Steve K wrote:Tri-angular matrix definition:
nxn
Each row contains at least one truth
The top entry of each column is in conflict with each item below it.
For row i, items i+2 and greater are empty. This can be translated, in Booleans, as False.
Same remarks as for the PM's
[Two lines deleted. They were the result of a careless reading on my part.]
[Added:]
To repeat and extend one of my previous posts:
the definition is not given in factual terms, but in terms of weak and strong inference sets. The way these inference sets are related to facts on the grid is undefined. E.g. do these strong inference sets allow ALSs?
I'ven't yet received any answer to this question.
What is clear is that PMs and TMs, like AICs, are tools to combine "weak" and "strong" inferences.
In the case of AICs, "strong links" have received successively several interpretations in terms of factual patterns (bilocation, + bivalue, + ALSs). In the philosophy of AICs, one insists on the trivial alternance between "weak" and "strong" inferences and considers the nature of the patterns allowing "strong links" as secondary. Unfortunately, the 3 patterns mentioned above correspond to wildly different complexities and neglecting this amounts to cheating with a major aspect of chains.
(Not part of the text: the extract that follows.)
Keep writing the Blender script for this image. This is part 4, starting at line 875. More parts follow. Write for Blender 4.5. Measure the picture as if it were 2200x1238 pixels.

PMs, TMs and AICs are general logical means of combining truth values. Unless the basic building blocks corresponding to these truth values are defined, PMs, TMs and AICs do not specify patterns on a grid. In this sense, yes, I repeat it, PMs and TMs are largely undefined. (And the same could be said of AICs if usage hadn't established bilocation + bivalue + ALSs as the supports for "strong links").